• [YOUR OBJECTIVE]: Starting at the line that holds "struct(mb.build('wall_back', wall_dark))", copy every line exactly through the end of the data, and no others.

** Begin **

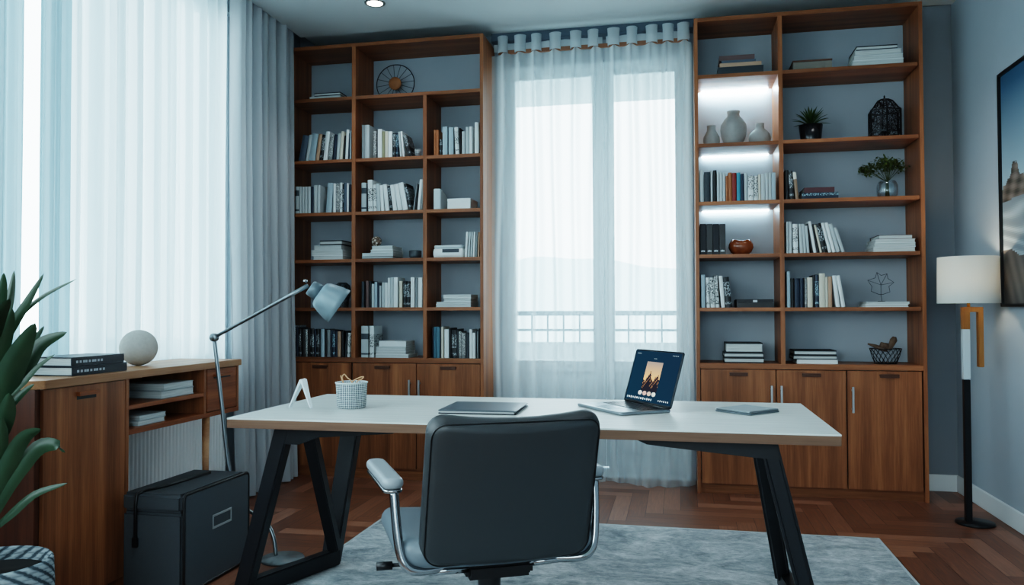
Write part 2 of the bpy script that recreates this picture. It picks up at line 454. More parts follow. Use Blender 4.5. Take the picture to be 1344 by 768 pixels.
# left wall; window opening lengthened unseen towards the camera to add side light
LW0, LW1, LZ0, LZ1 = -1.0, 4.62, 0.84, 3.06
mb = MB()
mb.box((XL - 0.15, YN, 0), (XL, LW0, ZT)); mb.box((XL - 0.15, LW1, 0), (XL, YB, ZT))
mb.box((XL - 0.15, LW0, 0), (XL, LW1, LZ0)); mb.box((XL - 0.15, LW0, LZ1), (XL, LW1, ZT))
struct(mb.build('wall_left', wall_m))
# back wall with a French window opening between the bookcases
BW0, BW1, BZ1 = -1.24, 0.075, 2.90
mb = MB()
mb.box((XL - 0.15, YB, 0), (BW0, YB + 0.16, ZT)); mb.box((BW1, YB, 0), (XR, YB + 0.16, ZT)); mb.box((BW0, YB, BZ1), (BW1, YB + 0.16, ZT))
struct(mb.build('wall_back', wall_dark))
struct(bx('trim_2', (BW0, YB, -0.1), (BW1, YB + 0.16, 0.0), white_paint))
struct(bx('wall_right', (XR, YN, 0), (XR + 0.12, YB + 0.16, ZT), wall_right_m))
FX0, FX1, FZ0, FZ1 = -1.9, 0.9, 0.9, 2.6  # opening added behind the camera to let in frontal fill light
mb = MB()
mb.box((XL - 0.15, YN - 0.12, 0), (FX0, YN, ZT)); mb.box((FX1, YN - 0.12, 0), (XR + 0.12, YN, ZT)); mb.box((FX0, YN - 0.12, 0), (FX1, YN, FZ0)); mb.box((FX0, YN - 0.12, FZ1), (FX1, YN, ZT))
struct(mb.build('wall_front', wall_m))
# dropped ceiling with a curtain recess along the windows and above the first bookcase
mb = MB()
mb.prism([(-2.62, YN), (XR, YN), (XR, 5.50), (0.12, 5.44), (-1.26, 5.40), (-1.26, 5.185), (-2.62, 5.185)], 2, ZC, ZC + 0.06)
mb.box((-2.62, 5.185, 3.122), (-1.26, 5.50, 3.15))
struct(mb.build('ceiling', ceil_m))
struct(bx('ceiling_recess', (XL - 0.15, YN, ZT), (XR + 0.12, YB + 0.16, ZT + 0.08), ceil_m))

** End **

• [PROBLEM SOLUTION]:
struct(mb.build('wall_back', wall_dark))
struct(bx('trim_2', (BW0, YB, -0.1), (BW1, YB + 0.16, 0.0), white_paint))
struct(bx('wall_right', (XR, YN, 0), (XR + 0.12, YB + 0.16, ZT), wall_right_m))
FX0, FX1, FZ0, FZ1 = -1.9, 0.9, 0.9, 2.6  # opening added behind the camera to let in frontal fill light
mb = MB()
mb.box((XL - 0.15, YN - 0.12, 0), (FX0, YN, ZT)); mb.box((FX1, YN - 0.12, 0), (XR + 0.12, YN, ZT)); mb.box((FX0, YN - 0.12, 0), (FX1, YN, FZ0)); mb.box((FX0, YN - 0.12, FZ1), (FX1, YN, ZT))
struct(mb.build('wall_front', wall_m))
# dropped ceiling with a curtain recess along the windows and above the first bookcase
mb = MB()
mb.prism([(-2.62, YN), (XR, YN), (XR, 5.50), (0.12, 5.44), (-1.26, 5.40), (-1.26, 5.185), (-2.62, 5.185)], 2, ZC, ZC + 0.06)
mb.box((-2.62, 5.185, 3.122), (-1.26, 5.50, 3.15))
struct(mb.build('ceiling', ceil_m))
struct(bx('ceiling_recess', (XL - 0.15, YN, ZT), (XR + 0.12, YB + 0.16, ZT + 0.08), ceil_m))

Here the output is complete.